> [Dataset excerpts]:
====

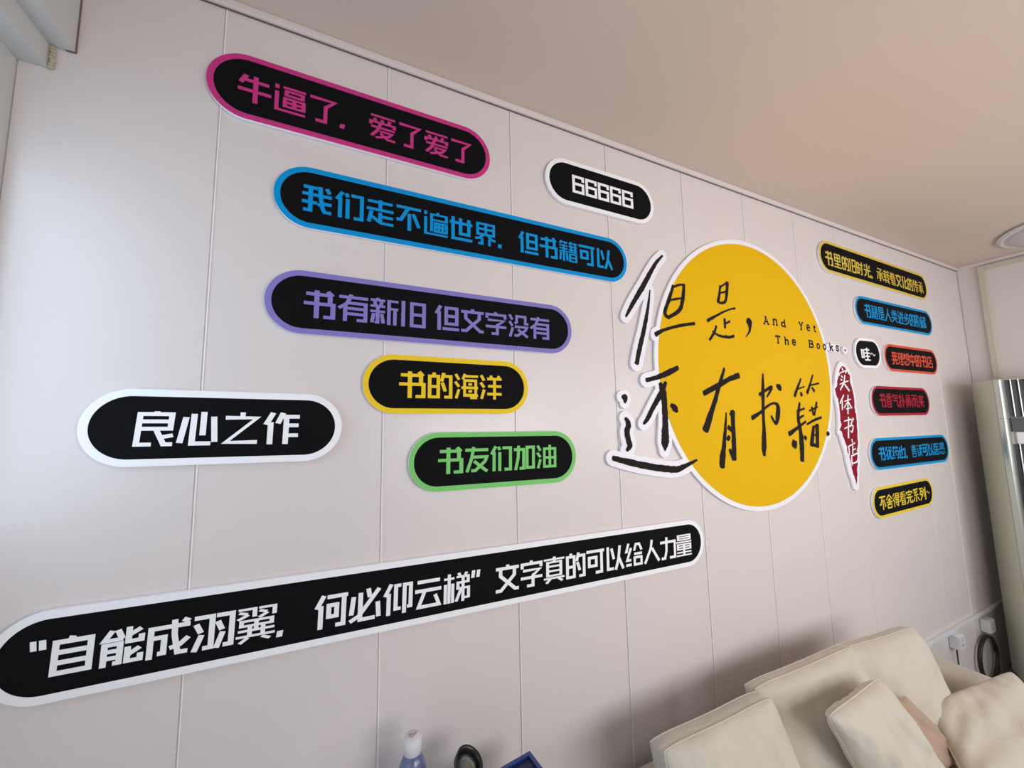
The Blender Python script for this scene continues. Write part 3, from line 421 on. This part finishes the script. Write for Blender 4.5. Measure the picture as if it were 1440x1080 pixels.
# ---------------------------------------------------------------- round emblem
EM = json.loads(EMBLEM_JSON)
WK = 1.22
def brush(st, grow=0.0, rough=0.0, sub=6):
    """brush stroke from (x, z, width) knots: filled outline with rounded ends and ragged edges"""
    K = [Vector((p[0], p[1], (p[2]+2*grow) if grow else p[2]*WK+0.0006)) for p in st]; pts = []
    for i in range(len(K)-1):
        a = K[max(i-1, 0)]; b = K[i]; c = K[i+1]; d = K[min(i+2, len(K)-1)]
        for j in range(sub):
            u = j/sub; q = 0.5*((2*b)+(c-a)*u+(2*a-5*b+4*c-d)*u*u+(3*b-a-3*c+d)*u**3); pts.append(q)
    pts.append(K[-1]); L, R = [], []; n = len(pts)
    for i in range(n):
        d = (pts[min(i+1, n-1)]-pts[max(i-1, 0)]); d.z = 0; d.normalize(); m = Vector((-d.y, d.x, 0)); wd = max(pts[i].z, 0.001)/2
        L.append(pts[i].xy + m.xy*(wd+random.uniform(-rough, rough)*wd)); R.append(pts[i].xy - m.xy*(wd+random.uniform(-rough, rough)*wd))
    def cap(p, q, out):
        c = (p+q)/2; rad = (p-q).length/2; e = (p-q).normalized(); arc = []
        for k in range(1, 6):
            t = math.pi*k/6; f = 1.0 if grow else 0.5
            arc.append(c+e*rad*math.cos(t)+out*rad*f*math.sin(t))
        return arc
    d0 = (pts[0]-pts[1]).xy.normalized(); d1 = (pts[-1]-pts[-2]).xy.normalized()
    polys = [[L[i], L[i+1], R[i+1], R[i]] for i in range(n-1)]
    polys.append([L[0]]+cap(L[0], R[0], d0)+[R[0]]); polys.append([L[-1]]+cap(L[-1], R[-1], d1)+[R[-1]])
    return [[(v[0], v[1]) for v in p] for p in polys]
cx, cz = EM['c']; CR = EM['r']
def rel(sts): return [[[p[0]-cx, p[1]-cz, p[2]] for p in s] for s in sts]
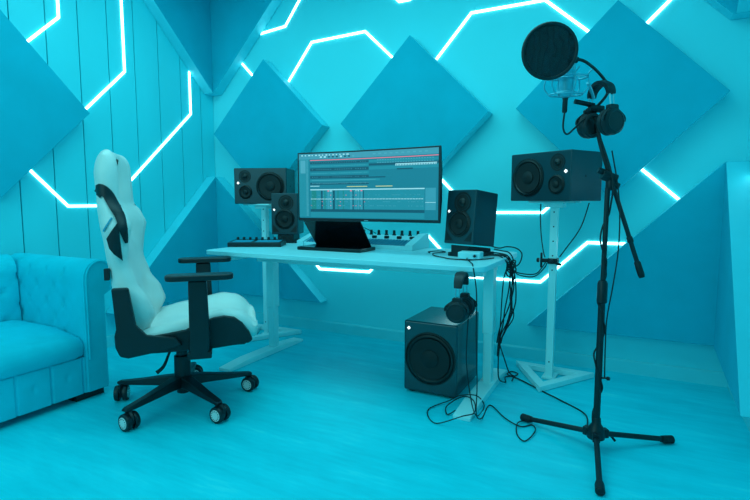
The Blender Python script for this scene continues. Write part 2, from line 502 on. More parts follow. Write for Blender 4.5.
for f_, k_ in ((.347, .96), (.354, .87), (.359, .72), (.362, .45)): rings.append(shrink(last, f_, k_))
m.loft(rings)
seat = m.build('seat_cushion', M['leather'], chair, angle=75)
m = MB()
poly = [(-.225, .335), (-.225, .405), (-.12, .412), (-.03, .422), (.04, .432), (.1, .458), (.16, .478), (.205, .484), (.25, .474), (.285, .445), (.315, .40), (.33, .362), (.31, .35), (.14, .335)]
m.prism(poly, XZ, -.272, -.235); m.prism(poly, XZ, .235, .272); m.box((-.2, -.24, .335), (.3, .24, .362))
m.build('seat_pan', M['blackfab'], chair, bevel=.008)
for s in (-1, 1):
    m = MB()
    poly = [(-.243, .635), (-.178, .635), (-.155, .47), (-.115, .425), (.0, .405), (.03, .37), (-.05, .352), (-.19, .33), (-.222, .34), (-.238, .38), (-.24, .43), (-.232, .46)]
    m.prism(poly, XZ, s*.272, s*.302)
    m.build('recline_bracket', M['black'], chair, bevel=.008)
    arm_o = MB().prism([(.058, .335), (.135, .325), (.145, .4), (.138, .66), (.062, .66), (.06, .42)], XZ, s*.305, s*.345).build('armrest', M['black'], chair, bevel=.008)
    p = MB(); p.prism(rrect(-.03, s*.33-.045, .25, s*.33+.045, .035), XY, .662, .688); p.build('arm_pad', M['black'], arm_o, bevel=.008)
    b = MB(); b.prism([(.05, .315), (.15, .315), (.15, .345), (.05, .345)], XZ, s*.15, s*.345); b.build('arm_mount', M['black'], arm_o, bevel=.005)
m = MB()
m.box((-.12, -.1, .285), (.13, .1, .336)); m.prism([(.04, .26), (.12, .27), (.12, .3), (.02, .3)], XZ, -.05, .05)
m.build('tilt_mechanism', M['black'], chair, bevel=.01)
m = MB(); m.lathe([(.027, .24), (.027, .29)], n=20); m.lathe([(.038, .10), (.04, .12), (.038, .24), (.03, .245)], n=24); m.lathe([(.02, .05), (.03, .055), (.03, .1)], n=20)
m.build('gas_lift', M['black'], chair)
m = MB(); m.tube([(-.04, -.06, .3), (-.05, -.11, .28), (-.07, -.14, .235), (-.1, -.15, .21)], [.006, .006, .008, .01], 8)
m.build('tilt_lever', M['black'], chair)
for k, a in enumerate((-15, 57, 129, 201, 273)):
    a = R(a - 44)
    d = Vector((math.cos(a), math.sin(a), 0)); n_ = Vector((-d.y, d.x, 0)); z = Vector((0, 0, 1))
    rings = []
    for t, hw, zt, zb in ((.02, .034, .142, .085), (.1, .03, .132, .09), (.22, .024, .112, .084), (.33, .02, .098, .08), (.345, .014, .094, .084)):
        c = d*t; rings.append([c - n_*hw + z*zb, c + n_*hw + z*zb, c + n_*hw*.8 + z*zt, c - n_*hw*.8 + z*zt])
    MB().loft(rings).build('base_leg', M['black'], chair, bevel=.006)
    ca = R([0, 8, 40, -50, -4][k] - 44)
    e = Vector((math.cos(ca), math.sin(ca), 0)); s_ = Vector((-e.y, e.x, 0))
    c = d*.325 + e*.012
    cs = MB(); cs.cyl(d*.325 + z*.05, d*.325 + z*.09, .009, n=12)
    cs.lathe([(.03, -.008), (.036, 0), (.03, .008)], c + z*.05, s_, 20)
    cs = cs.build('caster', M['black'], chair)
    for q in (-1, 1):
        wc = c + s_*q*.019 + z*.038
        w_ = MB(); w_.lathe([(.028, -.012), (.036, -.011), (.038, -.007), (.038, .007), (.036, .011), (.028, .012)], wc, s_, 28)
        w_.build('wheel', M['black'], cs)
        hcap = MB(); hcap.lathe([(.027, .009), (.026, .0135), (.006, .0145)], wc, s_*q, 24)
        for j in range(12):
            ang = 2*math.pi*j/12
            u = e*math.cos(ang) + z*math.sin(ang)
            hcap.cyl(wc + s_*q*.012 + u*.02, wc + s_*q*.0152 + u*.02, .0022, n=6, mi=1)
        o = hcap.build('wheel_disc', [M['leather'], M['black']], cs); o['label'] = 'white wheel disc'

# ------------------------------------------------------------------ desk
DZ = .715
desk = thing('standing_desk', 'long white standing desk with two column legs on flat feet', 'desk', (-1.4, 2.5, 0))
def dl(p): return (p[0]+1.4, p[1]-2.5, p[2])
MB().prism(rrect(-2.22, 2.12, -.56, 2.86, .05), lambda u, v, q: dl((u, v, q)), DZ-.026, DZ).build('desk_top', M['white'], desk, bevel=.004)
m = MB(); m.box(dl((-2.1, 2.45, .62)), dl((-.65, 2.51, .66))); m.box(dl((-2.1, 2.69, .62)), dl((-.65, 2.75, .66)))
m.build('cross_beam', M['whitemetal'], desk, bevel=.003)
for x in (-2.1, -.655):
    l_ = MB(); l_.box(dl((x-.0275, 2.572, .3)), dl((x+.0275, 2.636, .655))); 
    l_ = l_.build('leg', M['whitemetal'], desk, bevel=.004)
    i_ = MB(); i_.box(dl((x-.0225, 2.578, .03)), dl((x+.0225, 2.63, .32))); i_.build('inner_column', M['whitemetal'], l_, bevel=.003)
    f_ = MB(); f_.prism([(2.14, .0), (2.88, .0), (2.88, .018), (2.7, .034), (2.32, .034), (2.14, .018)], lambda u, v, q: dl((q, u, v)), x-.042, x+.042)
    f_.build('foot', M['whitemetal'], l_, bevel=.003)
    t_ = MB(); t_.box(dl((x-.035, 2.2, .655)), dl((x+.035, 2.8, DZ-.026))); t_.build('top_bracket', M['whitemetal'], l_, bevel=.003)
m = MB(); m.tube([dl((-.66, 2.137, .69)), dl((-.66, 2.137, .672)), dl((-.66, 2.12, .664)), dl((-.66, 2.1, .675))], .006, 8)
m.build('hook', M['steel'], desk)

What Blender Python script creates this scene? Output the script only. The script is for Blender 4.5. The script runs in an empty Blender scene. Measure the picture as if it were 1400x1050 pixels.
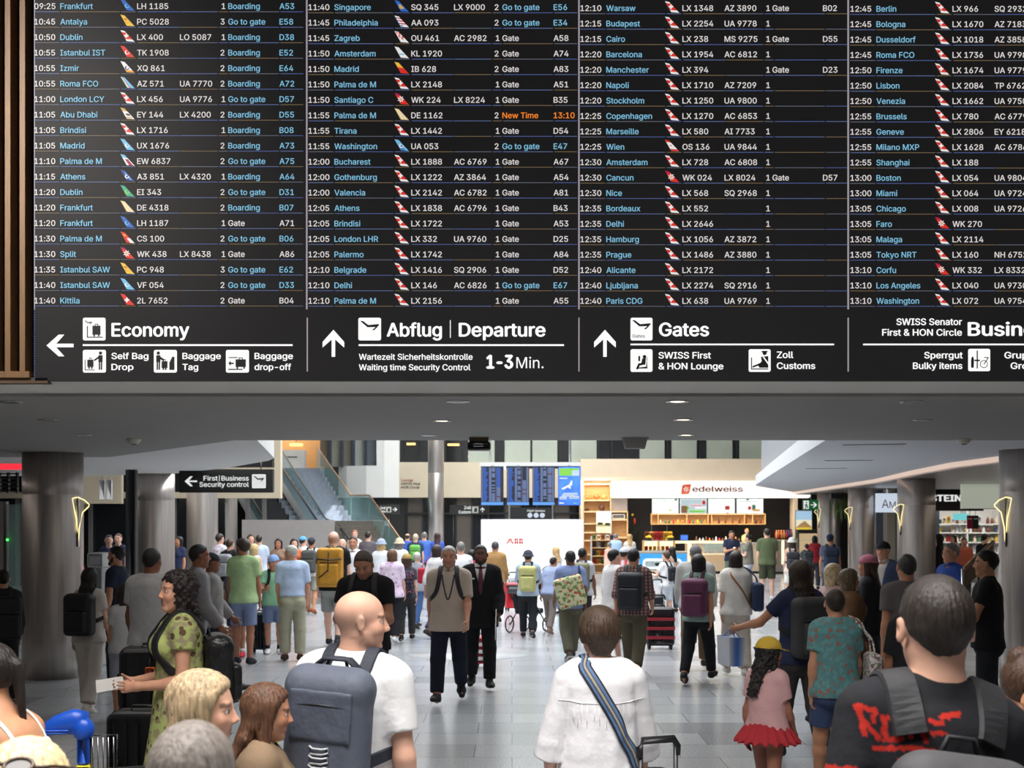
import bpy, math, random, os
import numpy as np
from mathutils import Vector, Matrix

# ------------------------------------------------------------------ camera, world, lights, exposure
SC = bpy.context.scene
COL = SC.collection
FPX, CAMZ, HOR = 1700.0, 2.1, 705.0          # focal length in pixels, eye height, horizon row (1400x1050 frame)
cam_d = bpy.data.cameras.new('camera')
cam_d.sensor_width = 36.0
cam_d.lens = FPX / 1400.0 * 36.0
cam_d.shift_y = (HOR - 525.0) / 1400.0
cam_d.clip_end = 300
cam_d.dof.use_dof = True
cam_d.dof.focus_distance = 7.4
cam_d.dof.aperture_fstop = 5.6
cam = bpy.data.objects.new('camera', cam_d)
COL.objects.link(cam)
cam.location = (0, 0, CAMZ)
cam.rotation_euler = (math.pi / 2, 0, 0)
SC.camera = cam
vs = SC.view_settings
vs.view_transform = 'Standard'
vs.look = 'None'
vs.gamma = 1.0
vs.use_curve_mapping = False
vs.exposure = 0.0
SC.cycles.max_bounces = 6
SC.cycles.diffuse_bounces = 3
SC.cycles.glossy_bounces = 3
SC.cycles.transmission_bounces = 4
SC.cycles.transparent_max_bounces = 8
SC.cycles.caustics_reflective = False
SC.cycles.caustics_refractive = False
SC.cycles.sample_clamp_indirect = 4.0
SC.cycles.use_denoising = True
try:
    SC.cycles.denoiser = 'OPENIMAGEDENOISE'
except Exception:
    pass

w = bpy.data.worlds.new('daylight')
SC.world = w
w.use_nodes = True
w.node_tree.nodes['Background'].inputs[0].default_value = (0.80, 0.88, 1.0, 1)
w.node_tree.nodes['Background'].inputs[1].default_value = 1.0


def area(name, loc, size, power, color=(1, 1, 1), rot=(0, 0, 0), spread=180):
    l = bpy.data.lights.new(name, 'AREA')
    l.shape = 'RECTANGLE'
    l.size, l.size_y = size
    l.energy = power
    l.color = color
    l.spread = math.radians(spread)
    o = bpy.data.objects.new(name, l)
    COL.objects.link(o)
    o.location = loc
    o.rotation_euler = rot
    return o


# daylight through the skylights of the two halls
area('hall_skylight_light', (-0.6, 2.6, 6.6), (5.5, 4.0), 560, (1.0, 0.97, 0.94), spread=130)
area('atrium_skylight_light', (0.0, 31, 9.6), (9.0, 31), 5200, (0.93, 0.97, 1.0), spread=165)
sun_d = bpy.data.lights.new('sun', 'SUN')
sun_d.energy = 16
sun_d.angle = 0.01
sun_d.color = (1, 0.97, 0.92)
sun = bpy.data.objects.new('sun', sun_d)
COL.objects.link(sun)
sun.rotation_euler = Vector((-3.6, 1.6, -7.0)).to_track_quat('-Z', 'Y').to_euler()

# ------------------------------------------------------------------ helpers: colour, materials, mesh building, objects
def lin(c):
    if isinstance(c, str):
        c = c.lstrip('#')
        c = tuple(int(c[i:i + 2], 16) for i in (0, 2, 4))
    out = []
    for v in c[:3]:
        v = v / 255.0
        out.append(v / 12.92 if v <= 0.04045 else ((v + 0.055) / 1.055) ** 2.4)
    return tuple(out)


MATS = {}


def mat(name, color=(128, 128, 128), rough=0.6, metal=0.0, emit=0.0, noise=0.0, nscale=8.0, bump=0.0, bscale=30.0,
        stretch=(1, 1, 1), spec=0.5, alpha=1.0, trans=0.0, pattern=None, color2=None, color3=None, attr=False, pscale=20.0):
    if name in MATS:
        return MATS[name]
    m = bpy.data.materials.new(name)
    m.use_nodes = True
    nt = m.node_tree
    N, L = nt.nodes, nt.links
    b = N['Principled BSDF']
    c = lin(color)
    b.inputs['Base Color'].default_value = (*c, 1)
    b.inputs['Roughness'].default_value = rough
    b.inputs['Metallic'].default_value = metal
    b.inputs['Specular IOR Level'].default_value = spec
    if alpha < 1:
        b.inputs['Alpha'].default_value = alpha
    if trans > 0:
        b.inputs['Transmission Weight'].default_value = trans
        b.inputs['IOR'].default_value = 1.02
    if emit > 0:
        b.inputs['Emission Color'].default_value = (*c, 1)
        b.inputs['Emission Strength'].default_value = emit
        b.inputs['Base Color'].default_value = (*[v * 0.15 for v in c], 1)      # a screen or lit panel is dark glass behind its light
    tc = N.new('ShaderNodeTexCoord')
    mp = N.new('ShaderNodeMapping')
    mp.inputs['Scale'].default_value = stretch
    L.new(tc.outputs['Object'], mp.inputs['Vector'])
    src = None
    if attr:
        a = N.new('ShaderNodeAttribute')
        a.attribute_name = 'col'
        src = a.outputs['Color']
    if pattern == 'plaid':
        for i, ax in enumerate(('X', 'Z')):
            wv = N.new('ShaderNodeTexWave')
            wv.bands_direction = ax
            wv.inputs['Scale'].default_value = pscale
            L.new(mp.outputs[0], wv.inputs['Vector'])
            mx = N.new('ShaderNodeMix')
            mx.data_type = 'RGBA'
            mx.inputs['A'].default_value = (*c, 1)
            mx.inputs['B'].default_value = (*lin(color2 if i == 0 else color3), 1)
            if src:
                L.new(src, mx.inputs['A'])
            rp = N.new('ShaderNodeValToRGB')
            rp.color_ramp.elements[0].position = 0.55
            rp.color_ramp.elements[1].position = 0.7
            L.new(wv.outputs['Fac'], rp.inputs[0])
            L.new(rp.outputs[0], mx.inputs['Factor'])
            src = mx.outputs['Result']
    elif pattern == 'stripe':
        wv = N.new('ShaderNodeTexWave')
        wv.bands_direction = 'X'
        wv.inputs['Scale'].default_value = pscale
        L.new(mp.outputs[0], wv.inputs['Vector'])
        mx = N.new('ShaderNodeMix')
        mx.data_type = 'RGBA'
        mx.inputs['A'].default_value = (*c, 1)
        mx.inputs['B'].default_value = (*lin(color2), 1)
        L.new(wv.outputs['Fac'], mx.inputs['Factor'])
        src = mx.outputs['Result']
    elif pattern == 'floral':
        vo = N.new('ShaderNodeTexVoronoi')
        vo.inputs['Scale'].default_value = pscale
        nz = N.new('ShaderNodeTexNoise')
        nz.inputs['Scale'].default_value = pscale * 1.3
        nz.inputs['Detail'].default_value = 3
        L.new(mp.outputs[0], vo.inputs['Vector'])
        L.new(mp.outputs[0], nz.inputs['Vector'])
        r1 = N.new('ShaderNodeValToRGB')
        r1.color_ramp.elements[0].position = 0.30
        r1.color_ramp.elements[1].position = 0.36
        L.new(vo.outputs['Distance'], r1.inputs[0])
        r2 = N.new('ShaderNodeValToRGB')
        r2.color_ramp.elements[0].position = 0.50
        r2.color_ramp.elements[1].position = 0.58
        L.new(nz.outputs['Fac'], r2.inputs[0])
        m1 = N.new('ShaderNodeMix')
        m1.data_type = 'RGBA'
        m1.inputs['A'].default_value = (*lin(color2), 1)
        m1.inputs['B'].default_value = (*c, 1)
        L.new(r1.outputs[0], m1.inputs['Factor'])
        m2 = N.new('ShaderNodeMix')
        m2.data_type = 'RGBA'
        m2.inputs['B'].default_value = (*lin(color3), 1)
        L.new(m1.outputs['Result'], m2.inputs['A'])
        L.new(r2.outputs[0], m2.inputs['Factor'])
        src = m2.outputs['Result']
    if noise > 0:
        nz = N.new('ShaderNodeTexNoise')
        nz.inputs['Scale'].default_value = nscale
        nz.inputs['Detail'].default_value = 4
        L.new(mp.outputs[0], nz.inputs['Vector'])
        mr = N.new('ShaderNodeMapRange')
        mr.inputs['From Min'].default_value = 0.3
        mr.inputs['From Max'].default_value = 0.7
        mr.inputs['To Min'].default_value = 1 - noise
        mr.inputs['To Max'].default_value = 1 + noise
        L.new(nz.outputs['Fac'], mr.inputs['Value'])
        vm = N.new('ShaderNodeVectorMath')
        vm.operation = 'SCALE'
        if src:
            L.new(src, vm.inputs[0])
        else:
            vm.inputs[0].default_value = c
        L.new(mr.outputs[0], vm.inputs['Scale'])
        src = vm.outputs[0]
    if src:
        L.new(src, b.inputs['Base Color'])
        if emit > 0:
            L.new(src, b.inputs['Emission Color'])
    if bump > 0:
        nz = N.new('ShaderNodeTexNoise')
        nz.inputs['Scale'].default_value = bscale
        nz.inputs['Detail'].default_value = 3
        L.new(mp.outputs[0], nz.inputs['Vector'])
        bp = N.new('ShaderNodeBump')
        bp.inputs['Strength'].default_value = 1.0
        bp.inputs['Distance'].default_value = bump
        L.new(nz.outputs['Fac'], bp.inputs['Height'])
        L.new(bp.outputs[0], b.inputs['Normal'])
    MATS[name] = m
    return m


def glass(name, tint, alpha, rough=0.05):
    return mat(name, tint, rough, alpha=alpha, spec=0.6)


def lk(o, parent=None):
    COL.objects.link(o)
    if parent is not None:
        o.parent = parent
    return o


def tag(o, label=None, cat=None, group=None, kind=None):
    if label:
        o['label'] = label
    if cat:
        o['category'] = cat
    if group:
        o['group'] = group
    if kind:
        o['kind'] = kind
    return o


def thing(name, label, cat, loc=(0, 0, 0), rz=0.0, group=None):
    o = bpy.data.objects.new(name, None)
    o.empty_display_size = 0.2
    lk(o)
    o.location = loc
    o.rotation_euler = (0, 0, rz)
    return tag(o, label, cat, group)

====

> [Short exercise]:
Select the lines from the entries that include the word "continues".

> [Complete response]:
The Blender Python script for this scene continues. Write part 3, from line 421 on. This part finishes the script. Write for Blender 4.5. Measure the picture as if it were 1440x1080 pixels.
The Blender Python script for this scene continues. Write part 2, from line 502 on. More parts follow. Write for Blender 4.5.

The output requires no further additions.